En el fondo, lo que sucede es que cuando miramos, miramos desde una interioridad, la propia, y miramos a otra interioridad, la ajena la del otro. Y ello porque la cara es la parte más espiritual del cuerpo –es el espejo del alma, solemos decir–, y dentro de la cara, los ojos son la puerta a la intimidad. Por esa razón, mirar a los ojos suscita todo ese abanico de impresiones.

 El evangelio nos deja varios destellos sobre lo amable de la mirada de Jesús. En alguna ocasión ese cruce de miradas puede resultar incómodo, porque no queremos que Jesús mire la oscuridad de nuestro interior. 

Pero entonces esa incomodidad también es algo estupendo, como un reproche afectuoso que nos ayudará a cambiar

(La historia de amor más grande jamás contada, Javier Aguirreamalloa).

¡MÍRAME!

Señor, te lo pido: mírame, que yo te miro, intento mirarte… Si el cruce de nuestras miradas equivale a un reproche afectuoso: ¡bienvenido sea!

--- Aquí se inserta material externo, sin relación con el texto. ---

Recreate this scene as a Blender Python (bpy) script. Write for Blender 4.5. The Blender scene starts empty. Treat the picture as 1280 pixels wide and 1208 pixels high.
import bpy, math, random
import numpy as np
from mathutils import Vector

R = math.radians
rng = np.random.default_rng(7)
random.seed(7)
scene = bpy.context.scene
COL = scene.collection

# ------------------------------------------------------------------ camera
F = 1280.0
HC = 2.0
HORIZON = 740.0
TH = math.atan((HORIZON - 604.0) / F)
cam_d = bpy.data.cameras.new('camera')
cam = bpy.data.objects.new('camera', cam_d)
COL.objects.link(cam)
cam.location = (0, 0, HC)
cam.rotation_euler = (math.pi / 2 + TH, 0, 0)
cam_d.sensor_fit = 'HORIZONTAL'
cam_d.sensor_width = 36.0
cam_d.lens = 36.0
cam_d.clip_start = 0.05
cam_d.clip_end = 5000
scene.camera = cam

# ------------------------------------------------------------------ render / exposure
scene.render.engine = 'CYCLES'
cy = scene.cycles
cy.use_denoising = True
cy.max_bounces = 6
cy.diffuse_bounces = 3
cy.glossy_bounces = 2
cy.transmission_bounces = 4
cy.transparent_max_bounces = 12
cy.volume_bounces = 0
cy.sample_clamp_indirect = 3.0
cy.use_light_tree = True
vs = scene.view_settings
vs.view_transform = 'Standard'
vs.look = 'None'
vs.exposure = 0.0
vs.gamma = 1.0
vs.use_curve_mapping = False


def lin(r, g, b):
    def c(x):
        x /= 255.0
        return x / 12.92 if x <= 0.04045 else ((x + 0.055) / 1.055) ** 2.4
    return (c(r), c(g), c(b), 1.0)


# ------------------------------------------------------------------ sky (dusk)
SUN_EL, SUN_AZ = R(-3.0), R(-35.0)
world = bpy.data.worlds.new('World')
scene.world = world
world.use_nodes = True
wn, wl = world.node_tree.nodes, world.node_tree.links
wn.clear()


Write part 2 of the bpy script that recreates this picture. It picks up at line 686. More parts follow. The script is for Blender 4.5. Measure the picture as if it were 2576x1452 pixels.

Ya que Jesús nos está hablando en este discurso del Pan de vida.

Y es precisamente en ese discurso donde nos habla de verle, de mirarle, te cuento una historia sobre la mirada de Jesús en la oración de las personas.

Sucedió en algún lugar del altiplano guatemalteco. Una mujer piadosa, practicante, se había animado a tomar un turno de adoración al Santísimo en su parroquia.

El Señor iba a permanecer expuesto en la custodia y el cariño es el que mueve a no dejarle solo, sea la hora que sea. Por eso, aquella buena mujer decidió apuntarse al turno de las 3:00 de la mañana.

Su marido no era practicante, no era católico siquiera, es más, era el pastor protestante del pueblo en el que vivían.

Aquello no es que les generara conflicto, pero, claro, cada uno practicaba su fe de acuerdo con lo que cada uno creía. Pero, al enterarse su marido que ella saldría a las 3:00 de la mañana le dijo que la acompañaría. Por supuesto que no iba a entrar a la capilla de adoración, pero la acompañaría porque, como decía él: “aquellas no eran horas para andar sola por las calles”.

Así que se fueron. Llegaron y él aguardó fuera. Hacía un frío tremendo (porque el altiplano es muy frío). Y este hombre esperaba fuera. Llegó a tal punto el frío que pensó: “voy a entrar a calentarme un poco porque esto no hay quién lo aguante. No voy a hacer nada, porque no creo en estas cosas. Pero necesito un poco de calor”.

Entró. Y al entrar vio al Señor (te vio a Ti, Jesús) en la Custodia. Y bastó ese cruce de miradas. Aquel hombre cayó de rodillas y aquel fue su momento de conversión. El pastor protestante pidió recibir la catequesis y ser bautizado en la Iglesia católica a partir de un cruce de miradas con Jesús Eucaristía.

Jesús, te lo pido: mírame, que yo te miro, intento mirarte…

Te lo pedimos, y se lo pedimos también a tu Madre Santísima cada vez que rezamos aquella conocida oración, la Salve Regina: <uelve a nosotros esos tus ojos misericordiosos.